Sexual abuse of children is not an outdated phenomenon. In the first three years of the pontificate of Bergoglio, the Congregation for the Doctrine of the Faith noted 1200 allegations of ‘probable’ abuse of little boys and girls assisted by the Vatican guideline, which still do not require compulsory denunciation [to civil authorities] for the sexual violence of priests … Changing this law would take a minute for Pope Francis, but he does not do so ….
I give an example. In 2014, two UN commissions, the Commission Against Torture and the Commission for the Defense of the Child, asked the Vatican to disclose information about the ongoing proceedings in the Congregation regarding children and priests, asked them to withdraw the obligation of silence in relation to this type of process, because if one speaks of these secret processes [he] risks dismissal and excommunication, and did not get any answer. We know nothing about the 1200 trials that were opened in these three years of this pontificate on pedophile priests around the world ….
There is always less talk about pedophilia now because the Vatican propaganda is very strong, but the official figures I publish exclusively show that the phenomenon is even more serious than before.
[Benedict XVI] was very traditionalist and conservative, and so the journalists did not like him, but he did important things. The things he did in relation to pedophilia, which was not much, but double the time for prescribing crimes in the Vatican, sent away almost 600 priests in a few years. The incredible thing is that Francis did a lot less.
More lack of concern in the U.S. media
Just last August, the U.S. State Department requested the Vatican waive diplomatic immunity for Msgr. Carlo Capella, one of Pope Francis’ senior diplomats who he posted to the Vatican embassy in Washington D.C. in 2016. Capella was accused of collecting child pornography.
“Granted, this priest is not known to be accused of directly abusing children. But if he is in possession of child pornography, as the United States alleges, he might as well be, since child pornography is almost always filmed under horrific circumstances,” noted journalist, Barbie Latza Nadeau.
Capella was “secretly swooped back to Rome” where “he won’t face any secular charges any time soon because he is safely inside the fortified walls of Vatican City,” noted Nadeau.
The next month, police in Windsor, Ontario – connected by a tunnel to Detroit, Michigan – accused Capella of “accessing, possessing and distributing child pornography.” Robert Talach, an Ontario lawyer, said Capella should be extradited back to Canada. “If Pope Francis has been nothing but a PR exercise this will prove it,” he said.
One can only imagine the response of the rest of the U.S. media if Pope Benedict had done the same.
Again, Pope Francis fails to take action
Nuzzi reported that Kamil Tadeusz Jarzembowski, who entered the St. Pius X preseminary at the age of 13, wrote a letter about the sexual abuse of minors and handed it directly to Pope Francis.

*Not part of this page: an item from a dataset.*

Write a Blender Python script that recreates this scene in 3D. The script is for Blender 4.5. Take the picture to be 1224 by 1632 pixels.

After Nuzzi’s book and a Italian television reported on the abuse, the Vatican said it opened an investigation on Nov. 18.
This is the seventh time that we know of where Pope Francis was directly informed about sexual predators and took no action until forced to, in some instances, by the foreign media. The current case of Fr. Corradi is especially egregious.

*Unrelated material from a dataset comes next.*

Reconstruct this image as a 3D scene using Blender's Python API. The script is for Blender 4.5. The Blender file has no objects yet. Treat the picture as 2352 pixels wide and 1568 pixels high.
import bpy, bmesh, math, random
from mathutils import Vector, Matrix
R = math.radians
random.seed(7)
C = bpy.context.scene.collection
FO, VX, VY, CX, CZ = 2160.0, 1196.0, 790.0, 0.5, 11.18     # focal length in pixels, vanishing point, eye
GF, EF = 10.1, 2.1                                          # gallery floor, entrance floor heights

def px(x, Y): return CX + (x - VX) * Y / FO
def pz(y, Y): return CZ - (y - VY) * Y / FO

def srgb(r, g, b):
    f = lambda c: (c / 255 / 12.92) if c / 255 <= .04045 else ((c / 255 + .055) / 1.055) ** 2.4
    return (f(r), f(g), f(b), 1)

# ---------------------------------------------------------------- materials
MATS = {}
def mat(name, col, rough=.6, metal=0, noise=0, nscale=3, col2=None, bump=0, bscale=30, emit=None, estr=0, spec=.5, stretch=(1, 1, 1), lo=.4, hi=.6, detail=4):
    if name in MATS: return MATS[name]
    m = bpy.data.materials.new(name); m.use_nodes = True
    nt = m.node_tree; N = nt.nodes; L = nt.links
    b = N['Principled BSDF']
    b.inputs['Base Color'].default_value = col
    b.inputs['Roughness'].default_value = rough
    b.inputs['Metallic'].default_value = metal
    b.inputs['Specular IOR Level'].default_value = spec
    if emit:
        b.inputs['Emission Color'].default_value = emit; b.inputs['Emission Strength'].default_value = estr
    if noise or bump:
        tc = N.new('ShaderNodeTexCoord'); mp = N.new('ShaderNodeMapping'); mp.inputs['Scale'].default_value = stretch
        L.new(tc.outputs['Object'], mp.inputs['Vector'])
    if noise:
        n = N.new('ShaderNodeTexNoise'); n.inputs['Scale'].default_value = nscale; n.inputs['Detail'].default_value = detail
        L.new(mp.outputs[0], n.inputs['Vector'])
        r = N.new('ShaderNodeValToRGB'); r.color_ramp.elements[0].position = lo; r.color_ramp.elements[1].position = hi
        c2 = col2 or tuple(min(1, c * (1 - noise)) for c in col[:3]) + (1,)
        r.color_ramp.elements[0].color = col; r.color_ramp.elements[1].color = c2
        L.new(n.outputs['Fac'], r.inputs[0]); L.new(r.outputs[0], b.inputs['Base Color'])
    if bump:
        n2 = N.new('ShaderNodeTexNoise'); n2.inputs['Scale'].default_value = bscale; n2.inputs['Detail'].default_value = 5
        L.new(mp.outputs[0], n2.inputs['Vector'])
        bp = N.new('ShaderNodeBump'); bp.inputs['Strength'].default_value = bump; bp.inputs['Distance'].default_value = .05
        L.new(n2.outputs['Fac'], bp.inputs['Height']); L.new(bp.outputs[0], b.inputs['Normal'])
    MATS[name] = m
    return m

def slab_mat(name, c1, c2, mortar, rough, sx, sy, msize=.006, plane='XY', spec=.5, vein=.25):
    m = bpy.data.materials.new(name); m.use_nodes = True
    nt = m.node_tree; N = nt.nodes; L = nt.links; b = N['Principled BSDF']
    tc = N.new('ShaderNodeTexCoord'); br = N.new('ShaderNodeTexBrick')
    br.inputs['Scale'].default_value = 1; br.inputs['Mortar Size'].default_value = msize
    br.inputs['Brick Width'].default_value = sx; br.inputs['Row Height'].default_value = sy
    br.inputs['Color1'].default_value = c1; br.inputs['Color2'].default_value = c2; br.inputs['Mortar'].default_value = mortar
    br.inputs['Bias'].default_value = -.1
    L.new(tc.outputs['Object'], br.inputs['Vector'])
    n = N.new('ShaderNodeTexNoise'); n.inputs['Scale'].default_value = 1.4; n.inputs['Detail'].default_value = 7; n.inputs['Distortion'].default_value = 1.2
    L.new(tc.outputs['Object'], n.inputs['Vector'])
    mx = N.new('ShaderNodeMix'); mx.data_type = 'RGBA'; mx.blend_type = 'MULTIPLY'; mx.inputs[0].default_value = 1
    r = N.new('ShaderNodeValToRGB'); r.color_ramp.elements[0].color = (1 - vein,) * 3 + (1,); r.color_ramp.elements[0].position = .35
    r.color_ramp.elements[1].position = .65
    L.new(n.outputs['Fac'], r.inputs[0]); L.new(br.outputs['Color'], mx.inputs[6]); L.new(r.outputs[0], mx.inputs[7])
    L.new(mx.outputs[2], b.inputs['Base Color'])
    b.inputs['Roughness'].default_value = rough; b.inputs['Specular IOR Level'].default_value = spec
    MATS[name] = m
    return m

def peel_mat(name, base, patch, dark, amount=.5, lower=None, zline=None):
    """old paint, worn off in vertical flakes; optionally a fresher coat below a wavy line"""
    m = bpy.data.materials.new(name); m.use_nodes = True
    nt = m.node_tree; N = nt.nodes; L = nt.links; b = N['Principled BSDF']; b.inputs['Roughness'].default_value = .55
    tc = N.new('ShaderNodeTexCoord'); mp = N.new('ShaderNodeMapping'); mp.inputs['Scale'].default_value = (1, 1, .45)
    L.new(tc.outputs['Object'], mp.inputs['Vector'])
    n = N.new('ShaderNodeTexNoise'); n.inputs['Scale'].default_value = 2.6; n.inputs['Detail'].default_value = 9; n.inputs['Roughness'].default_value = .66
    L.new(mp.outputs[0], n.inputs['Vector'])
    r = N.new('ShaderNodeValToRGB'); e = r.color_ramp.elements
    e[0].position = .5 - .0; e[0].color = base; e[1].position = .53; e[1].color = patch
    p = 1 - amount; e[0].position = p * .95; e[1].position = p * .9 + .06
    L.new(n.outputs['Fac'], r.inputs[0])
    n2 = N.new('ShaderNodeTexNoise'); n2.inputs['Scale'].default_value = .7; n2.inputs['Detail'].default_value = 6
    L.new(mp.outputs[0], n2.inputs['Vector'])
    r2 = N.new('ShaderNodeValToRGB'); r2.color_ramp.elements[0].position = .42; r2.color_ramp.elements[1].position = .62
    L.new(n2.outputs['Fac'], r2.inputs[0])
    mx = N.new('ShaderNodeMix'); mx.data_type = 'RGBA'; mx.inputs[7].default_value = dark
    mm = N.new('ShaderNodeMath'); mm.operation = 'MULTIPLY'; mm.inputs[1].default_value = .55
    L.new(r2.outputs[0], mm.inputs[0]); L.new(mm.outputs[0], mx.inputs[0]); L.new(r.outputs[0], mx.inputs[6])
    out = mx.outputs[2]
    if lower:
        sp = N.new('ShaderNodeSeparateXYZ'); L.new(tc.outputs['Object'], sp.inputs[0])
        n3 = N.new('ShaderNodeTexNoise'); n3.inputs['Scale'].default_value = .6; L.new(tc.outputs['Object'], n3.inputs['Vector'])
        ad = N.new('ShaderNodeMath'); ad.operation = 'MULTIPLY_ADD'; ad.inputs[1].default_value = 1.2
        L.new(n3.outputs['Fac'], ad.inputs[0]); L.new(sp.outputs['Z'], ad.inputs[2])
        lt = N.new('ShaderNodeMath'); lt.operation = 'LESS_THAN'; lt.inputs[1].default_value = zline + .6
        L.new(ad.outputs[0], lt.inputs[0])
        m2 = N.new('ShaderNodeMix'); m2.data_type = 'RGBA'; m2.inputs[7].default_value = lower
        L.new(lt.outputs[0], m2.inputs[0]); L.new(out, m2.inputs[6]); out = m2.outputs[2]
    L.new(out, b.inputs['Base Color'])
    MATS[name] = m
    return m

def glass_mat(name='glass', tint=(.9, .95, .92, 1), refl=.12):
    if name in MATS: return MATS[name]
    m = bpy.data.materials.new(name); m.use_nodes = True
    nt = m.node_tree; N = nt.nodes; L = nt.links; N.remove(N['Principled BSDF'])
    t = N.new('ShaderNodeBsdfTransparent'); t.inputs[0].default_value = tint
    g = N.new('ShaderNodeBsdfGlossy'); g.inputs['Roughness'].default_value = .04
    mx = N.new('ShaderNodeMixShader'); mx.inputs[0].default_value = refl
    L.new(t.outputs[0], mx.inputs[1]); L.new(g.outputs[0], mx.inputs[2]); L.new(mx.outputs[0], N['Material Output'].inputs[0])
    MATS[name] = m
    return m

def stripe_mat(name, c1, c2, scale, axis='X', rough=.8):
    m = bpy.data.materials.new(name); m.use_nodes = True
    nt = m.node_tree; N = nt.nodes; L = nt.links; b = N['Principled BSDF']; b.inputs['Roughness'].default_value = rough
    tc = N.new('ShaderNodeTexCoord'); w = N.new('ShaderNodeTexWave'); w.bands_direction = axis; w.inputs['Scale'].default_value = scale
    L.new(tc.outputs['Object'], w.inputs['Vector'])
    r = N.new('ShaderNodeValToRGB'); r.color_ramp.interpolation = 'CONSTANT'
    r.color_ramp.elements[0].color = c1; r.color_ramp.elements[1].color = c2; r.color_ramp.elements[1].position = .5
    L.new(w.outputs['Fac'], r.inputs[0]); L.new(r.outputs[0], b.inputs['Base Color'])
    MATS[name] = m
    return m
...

By open letter and video message “handed to Pope Francis” in May 2014, former students at the notorious Provolo Institute for the Deaf in Italy begged the pope for justice. More than one hundred deaf and mute children had been sexually abused at the boarding school.
The letter told Pope Francis that three of the accused Italian perpetrators – including Fr. Nicola Corradi – held current positions at the Provolo Institute in Argentina. The pope took no action to stop them.
Corradi and four others in the Argentine school were arrested in November 2016 and charged with raping and molesting at least 22 children. Other reports poured in and “it’s now thought that as many as 60 children fell victim to abuse.”
Prosecutors said the alleged anal and vaginal rapes, fondling and oral sex took place in the bathrooms, dorms, garden, basement and chapel. “Victims said they were taken to the Casita de Dios (the little house of God) where they were forced to perform sexual acts on one another and made to watch other students being abused.”
“One of the alleged victims said she witnessed how a girl was raped by one priest while the other one forced her to give him oral sex.” Another accused a nun “of making her wear a diaper to cover up a hemorrhage after she was raped by a priest” when she was five years old.
“The tormentors” knew “the other children wouldn’t hear the screams as they were deaf.”
Pope Francis leaves complicit bishops in place
Pope Francis has taken no action against any of the 14 other bishops accused of complicity with abusive priests. A recent investigation in France exposed five additional pedophile-protecting bishops still in office.
Pope Francis has no problem acting against people for reasons other than sex abuse.
He removed Cardinals Gerhard Muller and Raymond Burke from their Vatican positions. He removed Fra’ Matthew Festing as Grand Master of the Knights of Malta, a position equal in status to cardinal in the Catholic Church. He removed the “Bishop of Bling.”
He ordered that three priests be fired from the Congregation of the Doctrine of the Faith without explanation. Although religious orders usually select their own superiors, the pope dismissed the head of the Order of the Franciscans of Immaculata.
Pope Francis excommunicated Fr. Greg Reynolds for advocating for women’s ordination. He excommunicated Martha Heizer, head of the reform international movement We Are Church, and her husband, Gert Heizer, for celebrating Mass in their home with a small group of friends.
This past June 10, Pope Francis gave priests in the Diocese of Ahiara, Nigeria, “30 days to write a letter promising obedience to him and accepting the bishop appointed for their diocese; priests who do not write will be suspended.” According to a press release issued July 3, “all priests have written their letter of apology to the pope.” Fr. David Iheanacho said that every priest complied because the pope doesn’t “joke around” with threats of sanction.
Unfortunately, Pope Francis doesn’t make a similar effort to save children’s lives.